Leichter gesagt als getan. Denn Jugendliche stellen nicht automatisch gute Fragen, viele fragen überhaupt nicht von selbst. Immer mehr Mitarbeitende beklagen fehlendes Interesse, Gleichgültigkeit, eben keinen Forscherdrang bei der jüngeren Generation. Aber sie können das Fragen lernen. Und es ist unsere Aufgabe, ihnen genau das zu ermöglichen. Der frühere britische Großrabbiner Jonathan Sacks berichtet, dass in den traditionellen Talmud-Schulen des Judentums das höchste Kompliment eines Lehrers für seinen Schüler lautet: „Du fregst a gutte kasha!“ – „Was für ein guter Einwand!“2 Entscheidend ist nicht, die richtige Antwort zu kennen.

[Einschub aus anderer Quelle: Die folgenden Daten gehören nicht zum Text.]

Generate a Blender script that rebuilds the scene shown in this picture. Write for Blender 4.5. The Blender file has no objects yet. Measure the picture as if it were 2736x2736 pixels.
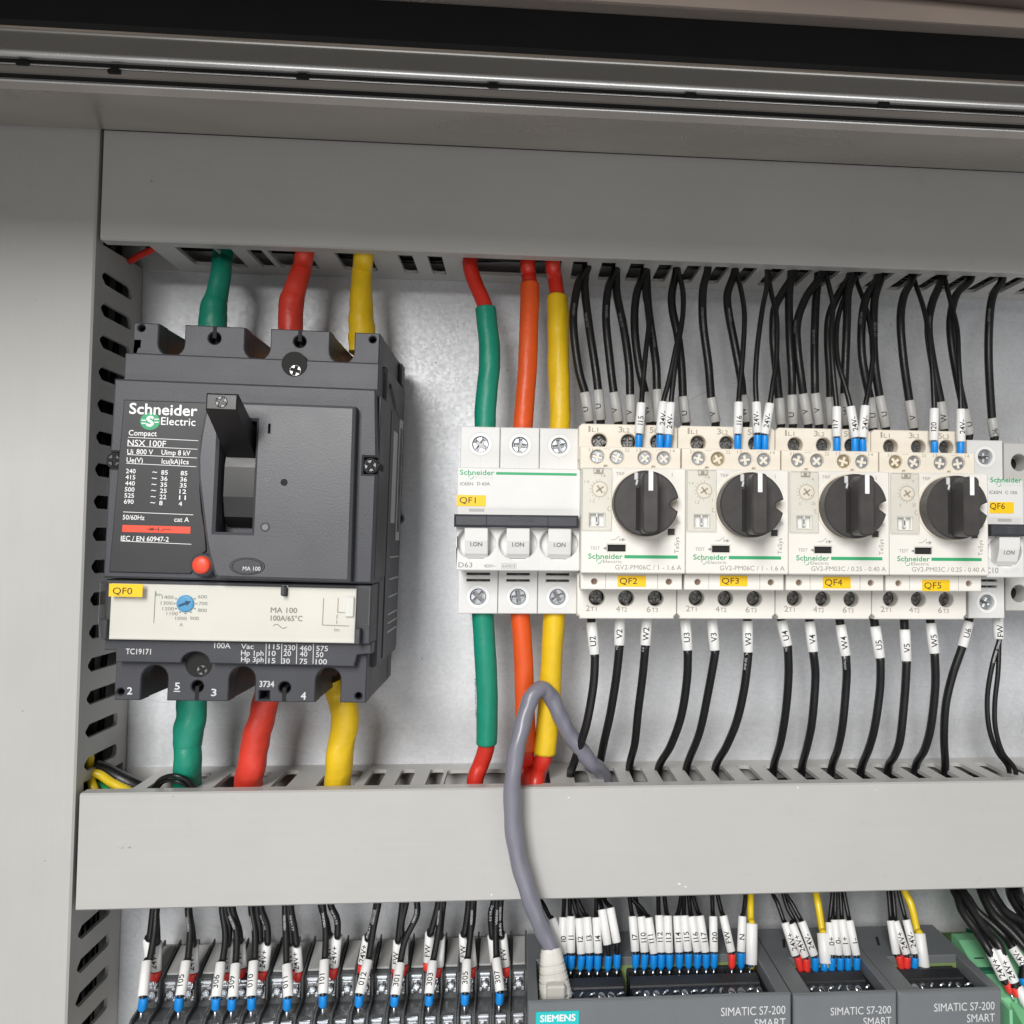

Das gilt auch für die Verkündigung des Evangeliums: Wenn Fragen und Interesse bei Jugendlichen nicht vorhanden sind, dann muss es darum gehen, ihnen beizubringen, wie sie neugierig werden, sich wundern, reflektieren, widersprechen, nachfragen. So können sie zu Partnern eines Prozesses werden – sogar in der Predigt. Sie werden von passiven Empfängern zu echten Beteiligten.
Fragen beibringen
Bereits im Judentum zur Zeit Jesu war Bildung von enormer Bedeutung. Bildung hieß für gottesfürchtige Menschen: Gott selbst und sein Wort, die Tora, muss den Kindern in Leib und Seele übergehen (vgl. das „Höre, Israel“ in 5. Mose 6,4-7). Wissen allein reicht dabei nicht. Die Heilige Schrift muss ins Herz, in die Seele, sogar in den Körper unserer Nachkommen übergehen. Bereits im Kindesalter begann man, die Bibel auswendig zu lernen. Im Jugendalter kam dann etwas Entscheidendes hinzu: die Kunst des Fragens und Antwortens. Fortan wurde geübt, nicht allein die richtige Antwort zu geben, sondern sich dem Gegenstand der Diskussion von einer anderen Seite anzunähern, also eventuell mit einer Gegenfrage zu antworten.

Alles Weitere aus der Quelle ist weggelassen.